The National Residential Landlords Association (NRLA) is urging caution for landlords who manage their properties through limited companies. These landlords may need to demonstrate they dedicate at least 20 hours a week to their business operations in order to qualify for tax benefits.

Many landlords have incorporated their buy-to-let portfolios, seeking advantages like more favorable tax treatment on mortgage interest and potentially lower capital gains tax. However, concerns are rising about eligibility for these reliefs.

“There’s significant confusion about how landlords prove their companies qualify for incorporation relief,” explains Chris Norris, NRLA’s head of policy. “Landlords aiming for this relief need to demonstrate they spend at least 20 hours a week managing the business.”

Norris suggests some landlords might have overestimated the time they dedicate to property management, potentially jeopardizing their eligibility. This follows reports of HMRC sending letters to landlords, raising the possibility of higher corporation or capital gains taxes if they fail to meet the time commitment requirements.

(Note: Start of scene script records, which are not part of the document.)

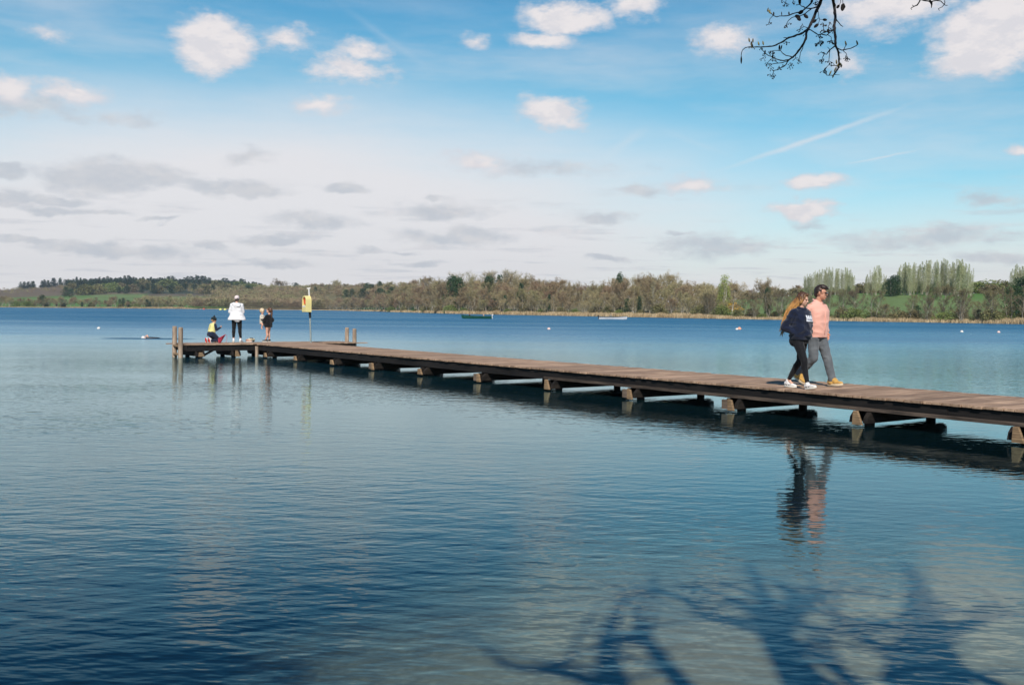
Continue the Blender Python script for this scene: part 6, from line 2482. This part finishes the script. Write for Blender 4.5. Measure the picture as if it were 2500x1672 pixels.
    fuse(mb, 'body', SKIN, S, 0.01, 2)
    mb = MB()
    for sg in (-1, 1):
        capsule(mb, (-0.32, 0.08 * sg, -0.01), (-0.72, 0.09 * sg, -0.06 + 0.04 * sg), 0.098, 0.065)
        capsule(mb, (-0.72, 0.09 * sg, -0.06 + 0.04 * sg), (-1.08, 0.08 * sg, -0.05 + 0.05 * sg), 0.062, 0.042)
        capsule(mb, (0.0, 0.06 * sg, 0.0), (0.24, 0.10 * sg, 0.02), 0.135, 0.11)
        capsule(mb, (0.0, 0.06 * sg, 0.0), (-0.32, 0.06 * sg, 0.0), 0.13, 0.11)
    fuse(mb, 'wetsuit', simple_mat('black_neoprene', (0.012, 0.015, 0.018), 0.35, 0.1, spec=0.5), S, 0.012, 2)
    mb = MB()
    ring_sphere(mb, T(-0.016, 0, 0.035), (0.108, 0.088, 0.10))
    fuse(mb, 'swim_cap', simple_mat('pale_cap', (0.82, 0.76, 0.72), 0.4), S, 0.01, 1)


lake_things()
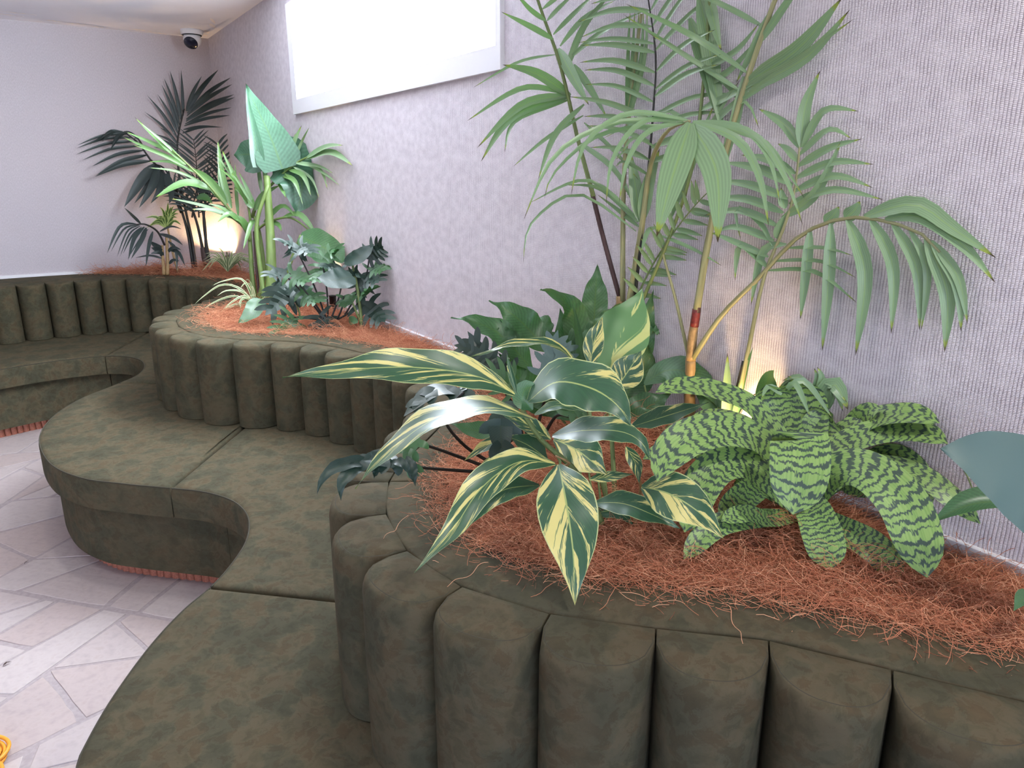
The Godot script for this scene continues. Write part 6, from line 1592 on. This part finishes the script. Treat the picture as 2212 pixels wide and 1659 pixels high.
	lf(spi, "spider", "blade", 0.016, [V(1.066, .850, -4.289), V(1.049, .986, -4.272), V(1.014, 1.007, -4.227)], V(-.157, .751, .641), 0.35, 0, 12)
	var spib := thing("spider_plant", "grassy spider plant in front of the glowing uplight in the far corner", "plant", V(1.267, .870, -5.795), "spider plants")
	lf(spib, "spider", "blade", 0.017, [V(1.269, .877, -5.797), V(1.326, 1.023, -5.831), V(1.364, 1.046, -5.837)], V(-.150, .738, .658), 0.35, 0, 8)
	lf(spib, "spider", "blade", 0.017, [V(1.269, .877, -5.797), V(1.331, .961, -5.789), V(1.364, .859, -5.737)], V(-.150, .742, .654), 0.35, 0, 8)
	lf(spib, "spider", "blade", 0.017, [V(1.269, .877, -5.797), V(1.330, .966, -5.770), V(1.371, .925, -5.713)], V(-.151, .742, .654), 0.35, 0, 8)
	lf(spib, "spider", "blade", 0.018, [V(1.269, .877, -5.797), V(1.305, .970, -5.862), V(1.326, .963, -5.904)], V(-.146, .741, .656), 0.35, 0, 8)
	lf(spib, "spider", "blade", 0.017, [V(1.269, .877, -5.797), V(1.324, .985, -5.795), V(1.362, .979, -5.767)], V(-.150, .740, .655), 0.35, 0, 8)
	lf(spib, "spider", "blade", 0.017, [V(1.269, .877, -5.797), V(1.225, .977, -5.778), V(1.164, .952, -5.728)], V(-.139, .741, .657), 0.35, 0, 8)
	lf(spib, "spider", "blade", 0.017, [V(1.269, .877, -5.797), V(1.379, .968, -5.737), V(1.445, .872, -5.581)], V(-.157, .742, .652), 0.35, 0, 8)
	lf(spib, "spider", "blade", 0.018, [V(1.269, .877, -5.797), V(1.329, .992, -5.864), V(1.370, .980, -5.901)], V(-.149, .740, .656), 0.35, 0, 8)
	lf(spib, "spider", "blade", 0.017, [V(1.269, .877, -5.797), V(1.324, .977, -5.698), V(1.358, .953, -5.572)], V(-.152, .741, .654), 0.35, 0, 8)
	lf(spib, "spider", "blade", 0.017, [V(1.269, .877, -5.797), V(1.221, .967, -5.869), V(1.155, .942, -5.915)], V(-.137, .741, .657), 0.35, 0, 8)
	lf(spib, "spider", "blade", 0.017, [V(1.269, .877, -5.797), V(1.248, 1.006, -5.792), V(1.210, 1.017, -5.760)], V(-.142, .739, .658), 0.35, 0, 8)
	lf(spib, "spider", "blade", 0.017, [V(1.269, .877, -5.797), V(1.260, 1.006, -5.726), V(1.237, 1.038, -5.632)], V(-.145, .740, .657), 0.35, 0, 8)
	lf(spib, "spider", "blade", 0.017, [V(1.269, .877, -5.797), V(1.337, .992, -5.739), V(1.382, .962, -5.647)], V(-.153, .740, .655), 0.35, 0, 8)
	lf(spib, "spider", "blade", 0.018, [V(1.269, .877, -5.797), V(1.306, .965, -5.868), V(1.328, .954, -5.915)], V(-.146, .741, .655), 0.35, 0, 8)
	lf(spib, "spider", "blade", 0.017, [V(1.269, .877, -5.797), V(1.211, 1.014, -5.826), V(1.128, .987, -5.815)], V(-.137, .739, .660), 0.35, 0, 8)
	lf(spib, "spider", "blade", 0.018, [V(1.269, .877, -5.797), V(1.264, 1.010, -5.870), V(1.243, 1.039, -5.918)], V(-.142, .739, .659), 0.35, 0, 8)
	lf(spib, "spider", "blade", 0.017, [V(1.269, .877, -5.797), V(1.336, .994, -5.685), V(1.376, .947, -5.537)], V(-.154, .740, .654), 0.35, 0, 8)
	lf(spib, "spider", "blade", 0.018, [V(1.269, .877, -5.797), V(1.267, 1.016, -5.905), V(1.247, 1.042, -5.987)], V(-.142, .738, .660), 0.35, 0, 8)
	lf(spib, "spider", "blade", 0.017, [V(1.269, .877, -5.797), V(1.274, .999, -5.726), V(1.264, 1.026, -5.632)], V(-.146, .740, .657), 0.35, 0, 8)
	lf(spib, "spider", "blade", 0.017, [V(1.269, .877, -5.797), V(1.194, 1.010, -5.776), V(1.103, 1.021, -5.725)], V(-.136, .739, .660), 0.35, 0, 8)
	lf(spib, "spider", "blade", 0.017, [V(1.269, .877, -5.797), V(1.361, .963, -5.758), V(1.433, .914, -5.688)], V(-.154, .742, .653), 0.35, 0, 8)
	lf(spib, "spider", "blade", 0.018, [V(1.269, .877, -5.797), V(1.355, .977, -5.831), V(1.426, .962, -5.838)], V(-.152, .741, .654), 0.35, 0, 8)
	lf(spib, "spider", "blade", 0.017, [V(1.269, .877, -5.797), V(1.210, .969, -5.888), V(1.131, .935, -5.950)], V(-.135, .741, .658), 0.35, 0, 8)
	lf(spib, "spider", "blade", 0.017, [V(1.269, .877, -5.797), V(1.359, .979, -5.733), V(1.430, .959, -5.642)], V(-.155, .741, .653), 0.35, 0, 8)
	lf(spib, "spider", "blade", 0.018, [V(1.269, .877, -5.797), V(1.218, .980, -5.940), V(1.143, .941, -6.050)], V(-.135, .740, .659), 0.35, 0, 8)
	lf(spib, "spider", "blade", 0.017, [V(1.269, .877, -5.797), V(1.378, .993, -5.784), V(1.445, .973, -5.655)], V(-.156, .740, .654), 0.35, 0, 8)
	lf(spib, "spider", "blade", 0.017, [V(1.269, .877, -5.797), V(1.274, .996, -5.784), V(1.264, 1.023, -5.750)], V(-.145, .740, .657), 0.35, 0, 8)
	lf(spib, "spider", "blade", 0.017, [V(1.269, .877, -5.797), V(1.377, .977, -5.702), V(1.445, .928, -5.515)], V(-.158, .741, .652), 0.35, 0, 8)
	lf(spib, "spider", "blade", 0.017, [V(1.269, .877, -5.797), V(1.214, .977, -5.814), V(1.133, .901, -5.789)], V(-.137, .741, .658), 0.35, 0, 8)
	lf(spib, "spider", "blade", 0.018, [V(1.269, .877, -5.797), V(1.360, 1.003, -5.806), V(1.429, .984, -5.780)], V(-.154, .739, .656), 0.35, 0, 8)
	lf(spib, "spider", "blade", 0.018, [V(1.269, .877, -5.797), V(1.261, .999, -5.872), V(1.235, 1.008, -5.921)], V(-.141, .739, .658), 0.35, 0, 8)
	lf(spib, "spider", "blade", 0.017, [V(1.269, .877, -5.797), V(1.319, 1.002, -5.797), V(1.350, .999, -5.767)], V(-.149, .739, .656), 0.35, 0, 8)
	lf(spib, "spider", "blade", 0.017, [V(1.269, .877, -5.797), V(1.194, .963, -5.843), V(1.094, .879, -5.848)], V(-.134, .741, .657), 0.35, 0, 8)
	lf(spib, "spider", "blade", 0.017, [V(1.269, .877, -5.797), V(1.355, .999, -5.785), V(1.420, .990, -5.742)], V(-.153, .740, .655), 0.35, 0, 8)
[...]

The NRLA also advises landlords to avoid impulsive decisions when choosing between personal and limited company structures. Additionally, some experts warn that unqualified consultants might be promoting unrealistic tax benefits. An HMRC spokesperson clarified, “These are routine communications. We send reminder letters on various tax matters annually. The vast majority of taxpayers fulfill their obligations correctly.”